To: Don Mosher who wrote (38509)1/27/2001 11:50:30 AM
From: Thomas Mercer-Hursh  Read Replies (2) | Respond to of 54805
 
how would you attempt to quantify how long it might take a rival to code an equivalent or better set of software programs?

I probably wouldn't since it would require too many assumptions about the rival to be meaningful. As a rival with a known level of understanding of the problem and known resources, I might estimate how long it would take to replicate someone else's product.

Take, for example, my existing product which consists of about 1.75 million lines of Progress 4GL. It probably has about 20 person years of development invested in it. Typical productivity for a "good" Progress shop is about a 100 lines a day, which suggests that it would take that shop about 8.75 years to duplicate, assuming they had the industry knowledge and design. In practice, they don't have that knowledge or design expertise and would take longer to produce something of lower functionality and quality. But, with my existing tools, industry knowledge, and design, I could erase all the code and recreate it in less than a year working alone.

How do you recognize who has high-level programming skills? Is it speed, accuracy, abstraction, creative solutions, or what? How do you, as an expert, recognize from examining code or by interview who is skillful and creative? What were the breakthroughs or inflection points in you own skill development? Did you have a strategy for improving your skills? How do you develop or recognize deep understanding? What qualities or strategies make for unusual expertise and deep understanding?
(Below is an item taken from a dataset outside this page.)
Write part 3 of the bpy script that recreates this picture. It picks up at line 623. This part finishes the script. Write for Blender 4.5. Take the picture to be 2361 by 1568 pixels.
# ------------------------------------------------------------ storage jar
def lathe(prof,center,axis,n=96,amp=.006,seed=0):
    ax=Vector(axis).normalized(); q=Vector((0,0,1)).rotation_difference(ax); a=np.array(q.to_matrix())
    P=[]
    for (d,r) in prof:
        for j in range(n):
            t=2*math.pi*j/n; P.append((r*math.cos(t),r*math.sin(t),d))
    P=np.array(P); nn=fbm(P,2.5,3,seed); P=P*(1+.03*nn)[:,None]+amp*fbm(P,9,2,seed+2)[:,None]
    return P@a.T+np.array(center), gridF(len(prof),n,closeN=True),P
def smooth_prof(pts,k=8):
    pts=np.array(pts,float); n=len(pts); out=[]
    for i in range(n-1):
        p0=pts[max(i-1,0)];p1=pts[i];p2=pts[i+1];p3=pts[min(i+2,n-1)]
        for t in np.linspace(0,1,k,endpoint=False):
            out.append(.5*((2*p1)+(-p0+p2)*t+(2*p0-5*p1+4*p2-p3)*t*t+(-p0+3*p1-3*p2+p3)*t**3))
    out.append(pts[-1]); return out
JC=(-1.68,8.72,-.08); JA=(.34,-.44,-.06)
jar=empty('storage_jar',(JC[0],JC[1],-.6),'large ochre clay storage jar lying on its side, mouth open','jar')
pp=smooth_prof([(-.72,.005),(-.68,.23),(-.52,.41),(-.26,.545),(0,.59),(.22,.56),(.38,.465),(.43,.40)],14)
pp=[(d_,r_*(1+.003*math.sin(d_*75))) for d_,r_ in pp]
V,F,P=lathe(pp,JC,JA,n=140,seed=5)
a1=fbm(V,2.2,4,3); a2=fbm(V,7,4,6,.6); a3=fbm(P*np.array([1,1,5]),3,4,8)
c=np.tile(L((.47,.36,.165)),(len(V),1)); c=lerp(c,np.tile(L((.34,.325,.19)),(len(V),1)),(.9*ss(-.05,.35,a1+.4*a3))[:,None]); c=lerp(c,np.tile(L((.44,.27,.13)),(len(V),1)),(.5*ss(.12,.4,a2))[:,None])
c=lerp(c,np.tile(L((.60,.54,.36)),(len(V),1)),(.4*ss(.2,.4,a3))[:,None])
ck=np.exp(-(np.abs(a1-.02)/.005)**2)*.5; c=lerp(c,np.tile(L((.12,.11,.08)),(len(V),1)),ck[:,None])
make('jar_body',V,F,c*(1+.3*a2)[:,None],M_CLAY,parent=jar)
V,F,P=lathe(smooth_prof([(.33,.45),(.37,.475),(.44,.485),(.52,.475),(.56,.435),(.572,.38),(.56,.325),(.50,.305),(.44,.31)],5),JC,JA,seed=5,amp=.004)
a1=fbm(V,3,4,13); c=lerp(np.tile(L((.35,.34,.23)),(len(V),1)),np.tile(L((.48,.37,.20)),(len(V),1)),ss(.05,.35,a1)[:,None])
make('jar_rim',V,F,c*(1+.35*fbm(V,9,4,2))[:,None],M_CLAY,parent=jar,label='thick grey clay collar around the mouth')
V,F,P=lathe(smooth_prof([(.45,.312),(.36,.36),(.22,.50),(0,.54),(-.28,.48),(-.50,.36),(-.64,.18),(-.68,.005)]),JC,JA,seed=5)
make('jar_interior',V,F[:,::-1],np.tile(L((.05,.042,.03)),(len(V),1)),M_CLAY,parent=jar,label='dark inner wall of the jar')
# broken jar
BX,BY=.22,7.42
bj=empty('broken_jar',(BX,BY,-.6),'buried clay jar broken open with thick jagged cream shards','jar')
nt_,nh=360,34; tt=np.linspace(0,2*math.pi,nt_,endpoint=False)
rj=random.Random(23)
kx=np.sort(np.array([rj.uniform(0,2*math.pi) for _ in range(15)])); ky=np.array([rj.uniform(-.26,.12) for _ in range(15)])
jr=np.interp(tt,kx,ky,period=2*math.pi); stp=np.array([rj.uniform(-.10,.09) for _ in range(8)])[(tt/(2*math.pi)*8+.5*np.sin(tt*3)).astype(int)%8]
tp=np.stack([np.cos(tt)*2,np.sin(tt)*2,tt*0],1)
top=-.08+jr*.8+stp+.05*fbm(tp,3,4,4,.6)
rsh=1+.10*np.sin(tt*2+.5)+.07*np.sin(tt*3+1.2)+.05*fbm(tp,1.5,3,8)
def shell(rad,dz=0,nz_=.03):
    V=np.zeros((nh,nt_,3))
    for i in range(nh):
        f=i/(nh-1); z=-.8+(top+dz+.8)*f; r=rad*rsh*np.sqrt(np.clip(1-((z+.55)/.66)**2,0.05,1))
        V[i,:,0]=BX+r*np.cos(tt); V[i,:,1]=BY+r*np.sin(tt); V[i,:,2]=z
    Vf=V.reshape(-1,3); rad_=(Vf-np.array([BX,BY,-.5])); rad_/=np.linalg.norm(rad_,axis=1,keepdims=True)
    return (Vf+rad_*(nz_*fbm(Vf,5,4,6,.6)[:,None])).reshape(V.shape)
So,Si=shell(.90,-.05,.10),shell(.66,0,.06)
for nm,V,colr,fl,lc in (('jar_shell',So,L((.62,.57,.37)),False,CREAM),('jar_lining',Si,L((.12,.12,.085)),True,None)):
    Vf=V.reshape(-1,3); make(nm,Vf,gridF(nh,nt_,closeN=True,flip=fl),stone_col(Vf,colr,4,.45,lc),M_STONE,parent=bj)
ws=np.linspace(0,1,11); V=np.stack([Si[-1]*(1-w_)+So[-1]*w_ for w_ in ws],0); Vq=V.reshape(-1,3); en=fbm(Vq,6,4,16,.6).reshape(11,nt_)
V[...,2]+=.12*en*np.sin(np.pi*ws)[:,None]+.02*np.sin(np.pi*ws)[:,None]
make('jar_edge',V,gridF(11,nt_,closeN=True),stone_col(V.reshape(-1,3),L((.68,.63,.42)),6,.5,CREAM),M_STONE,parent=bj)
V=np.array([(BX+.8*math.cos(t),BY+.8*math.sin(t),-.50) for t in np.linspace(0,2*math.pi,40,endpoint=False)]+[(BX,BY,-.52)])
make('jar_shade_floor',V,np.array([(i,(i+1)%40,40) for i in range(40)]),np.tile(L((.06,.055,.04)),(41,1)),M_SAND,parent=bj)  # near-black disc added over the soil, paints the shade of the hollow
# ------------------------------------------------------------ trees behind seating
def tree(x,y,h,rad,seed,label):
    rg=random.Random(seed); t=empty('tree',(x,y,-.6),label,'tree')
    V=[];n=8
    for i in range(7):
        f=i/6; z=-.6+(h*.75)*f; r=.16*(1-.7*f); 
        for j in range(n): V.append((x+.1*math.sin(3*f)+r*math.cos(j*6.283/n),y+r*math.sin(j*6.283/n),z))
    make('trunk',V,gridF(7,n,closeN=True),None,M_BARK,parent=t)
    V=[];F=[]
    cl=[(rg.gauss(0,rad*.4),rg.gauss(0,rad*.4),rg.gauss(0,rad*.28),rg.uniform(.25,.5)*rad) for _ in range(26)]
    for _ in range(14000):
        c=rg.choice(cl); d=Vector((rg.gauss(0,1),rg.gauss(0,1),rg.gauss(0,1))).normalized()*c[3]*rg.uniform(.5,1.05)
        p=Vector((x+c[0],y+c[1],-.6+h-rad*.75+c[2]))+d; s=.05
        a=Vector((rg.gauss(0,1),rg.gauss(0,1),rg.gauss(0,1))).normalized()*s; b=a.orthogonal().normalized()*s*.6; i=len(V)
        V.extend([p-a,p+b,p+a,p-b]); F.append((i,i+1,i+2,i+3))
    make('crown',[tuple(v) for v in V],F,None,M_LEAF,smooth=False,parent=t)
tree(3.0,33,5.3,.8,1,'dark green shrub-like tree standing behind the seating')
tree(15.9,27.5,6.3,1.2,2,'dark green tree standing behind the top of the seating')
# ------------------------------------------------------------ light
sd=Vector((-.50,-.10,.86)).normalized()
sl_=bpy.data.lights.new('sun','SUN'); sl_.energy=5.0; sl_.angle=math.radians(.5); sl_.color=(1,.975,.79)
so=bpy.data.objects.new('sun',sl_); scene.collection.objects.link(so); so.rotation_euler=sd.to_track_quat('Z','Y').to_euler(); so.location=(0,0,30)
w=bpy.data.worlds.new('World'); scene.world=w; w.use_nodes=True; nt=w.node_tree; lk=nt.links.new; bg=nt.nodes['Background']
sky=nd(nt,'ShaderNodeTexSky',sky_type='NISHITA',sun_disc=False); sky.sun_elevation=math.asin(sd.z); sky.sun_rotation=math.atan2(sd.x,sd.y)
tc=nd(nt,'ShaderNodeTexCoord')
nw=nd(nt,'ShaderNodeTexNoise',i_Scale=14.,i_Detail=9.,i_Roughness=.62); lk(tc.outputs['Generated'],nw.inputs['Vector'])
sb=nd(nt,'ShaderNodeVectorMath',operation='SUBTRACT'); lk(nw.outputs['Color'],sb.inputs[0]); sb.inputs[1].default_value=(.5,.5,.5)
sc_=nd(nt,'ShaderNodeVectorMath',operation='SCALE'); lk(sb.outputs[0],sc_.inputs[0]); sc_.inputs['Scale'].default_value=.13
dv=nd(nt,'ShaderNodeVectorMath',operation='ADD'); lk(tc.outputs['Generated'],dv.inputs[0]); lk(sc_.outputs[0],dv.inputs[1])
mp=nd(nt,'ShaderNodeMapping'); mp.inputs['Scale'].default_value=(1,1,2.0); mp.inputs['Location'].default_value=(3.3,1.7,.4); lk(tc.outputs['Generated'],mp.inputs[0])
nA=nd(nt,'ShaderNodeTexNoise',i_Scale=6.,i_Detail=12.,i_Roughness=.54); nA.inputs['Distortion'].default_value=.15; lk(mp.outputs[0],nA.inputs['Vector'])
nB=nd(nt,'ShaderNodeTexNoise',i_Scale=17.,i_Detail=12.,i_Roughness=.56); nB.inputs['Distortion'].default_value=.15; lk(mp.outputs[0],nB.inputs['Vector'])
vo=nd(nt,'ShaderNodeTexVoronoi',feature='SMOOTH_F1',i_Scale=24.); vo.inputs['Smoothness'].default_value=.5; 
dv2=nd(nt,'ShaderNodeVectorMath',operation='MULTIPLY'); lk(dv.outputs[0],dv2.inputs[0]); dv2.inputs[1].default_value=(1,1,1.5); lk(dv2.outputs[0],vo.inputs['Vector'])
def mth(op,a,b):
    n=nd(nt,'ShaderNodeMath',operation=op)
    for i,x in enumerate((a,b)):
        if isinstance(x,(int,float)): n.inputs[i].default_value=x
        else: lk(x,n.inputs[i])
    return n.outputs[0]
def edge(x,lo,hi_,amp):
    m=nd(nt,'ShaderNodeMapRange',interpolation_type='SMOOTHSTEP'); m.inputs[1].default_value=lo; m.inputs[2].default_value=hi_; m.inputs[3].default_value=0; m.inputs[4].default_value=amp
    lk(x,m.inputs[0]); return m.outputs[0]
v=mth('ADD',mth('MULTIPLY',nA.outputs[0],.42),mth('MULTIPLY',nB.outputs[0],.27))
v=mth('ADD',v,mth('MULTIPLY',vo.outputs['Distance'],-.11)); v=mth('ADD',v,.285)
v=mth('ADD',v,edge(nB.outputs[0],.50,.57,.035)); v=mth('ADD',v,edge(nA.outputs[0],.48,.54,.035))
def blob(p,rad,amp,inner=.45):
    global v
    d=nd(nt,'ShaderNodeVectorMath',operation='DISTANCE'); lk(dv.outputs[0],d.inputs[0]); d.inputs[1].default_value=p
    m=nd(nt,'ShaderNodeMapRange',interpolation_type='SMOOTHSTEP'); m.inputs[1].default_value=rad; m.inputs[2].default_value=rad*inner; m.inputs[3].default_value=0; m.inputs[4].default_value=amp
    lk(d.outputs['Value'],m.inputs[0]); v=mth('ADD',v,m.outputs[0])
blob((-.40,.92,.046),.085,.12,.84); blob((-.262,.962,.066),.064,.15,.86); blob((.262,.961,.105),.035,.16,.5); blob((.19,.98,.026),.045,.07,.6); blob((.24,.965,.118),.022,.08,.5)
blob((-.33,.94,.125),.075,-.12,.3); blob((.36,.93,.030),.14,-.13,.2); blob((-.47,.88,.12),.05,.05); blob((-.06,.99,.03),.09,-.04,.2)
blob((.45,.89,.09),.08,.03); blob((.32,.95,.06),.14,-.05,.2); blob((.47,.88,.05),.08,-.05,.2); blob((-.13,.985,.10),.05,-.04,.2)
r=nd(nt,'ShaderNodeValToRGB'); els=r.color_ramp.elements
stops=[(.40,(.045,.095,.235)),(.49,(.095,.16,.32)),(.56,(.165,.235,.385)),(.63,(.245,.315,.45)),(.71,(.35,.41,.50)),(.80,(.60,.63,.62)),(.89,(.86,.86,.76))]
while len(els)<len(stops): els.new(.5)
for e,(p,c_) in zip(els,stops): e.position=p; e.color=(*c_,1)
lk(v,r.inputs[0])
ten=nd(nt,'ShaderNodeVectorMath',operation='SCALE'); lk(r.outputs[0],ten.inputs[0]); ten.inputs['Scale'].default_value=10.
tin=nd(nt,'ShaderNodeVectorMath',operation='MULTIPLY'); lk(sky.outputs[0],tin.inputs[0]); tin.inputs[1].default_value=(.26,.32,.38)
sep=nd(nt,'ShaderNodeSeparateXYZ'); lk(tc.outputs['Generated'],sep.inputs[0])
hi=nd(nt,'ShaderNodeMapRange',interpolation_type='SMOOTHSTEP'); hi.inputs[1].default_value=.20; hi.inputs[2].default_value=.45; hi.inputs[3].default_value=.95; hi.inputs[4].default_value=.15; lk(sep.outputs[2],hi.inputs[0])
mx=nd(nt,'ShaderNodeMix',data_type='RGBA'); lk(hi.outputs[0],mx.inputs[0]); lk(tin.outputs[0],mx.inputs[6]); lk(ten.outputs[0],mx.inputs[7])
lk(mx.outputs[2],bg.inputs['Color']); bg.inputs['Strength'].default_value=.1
To really answer that would require a dissertation. Let me just say that it isn't as if we are talking about one skill family here. E.g., there are master programmers who are fabulously productive, as long as they are fed the design, but who could do nothing without that design. There are people who are great at handling the complexities of empirical design as long as someone feeds them the right domain knowledge. And there are domain experts who translate the problem space into an architecture. This latter group is the rarest and is more often missing than present in the typical team. Instead, the team relies on domain experts who don't understand the computer architecture with the expected impedance mismatch problems. And, of course, there are also the toolmakers who make it possible for other people to be much more productive.

How does one recognize such skills? Experience, I guess, I certainly can't tell you how. How does one develop them? In part, I suppose, by thinking about the problem before thinking about the solution. It has always been important for me to have a good understanding of the real world business problem before trying to come up with a solution rather than depending on that which is usually done. I do think it helps to develop many different perspectives for looking at a problem. I've written in something like 40 programming languages in my career, many of which provide a particular way of dealing with a problem space which can be a useful perspective, even when not working in that language.

Most to the point on this thread, I think, is that a company that has a deep understanding of a problem space and how to deal with it computationally has a barrier to entry that has nothing to do with the number of programming hours required to create the code. An imitator without that understanding will always be playing catch-up.



To: Don Mosher who wrote (38509)1/27/2001 7:53:40 PM
From: ratan lal  Respond to of 54805
 
Writing code is not as imporrtant as understanding the problem and creating a unique architecture to code the solution to that problem simply and modularly so that enhancements can be easily made without trashing a lot of the code.

I have a friend who was one of the founders of an old mini computer company called General Automation in Anaheim, Ca. He was the chief software architect, hated coding, and practically a genius and a madman. To this day I trust his architecture implicitly.



To: Don Mosher who wrote (38509)2/1/2001 1:28:07 AM
From: Judith Williams  Read Replies (1) | Respond to of 54805
 
Don--

What an incredible amount of work your Wind report represents. Wind clearly enjoys network effects!

You might be interested in a take on the Fool on today's BREW announcement out of Qcom. Argument goes that the Q is trying to establish a 3G CDMA operating system while Wind is after a wireless internet applications operating system.

I don't know enough about the technologies to judge, but I suspect the battle will be fought not just on the basis of the technology.

boards.fool.com

Thanks again for sharing your Wind ideas so generously.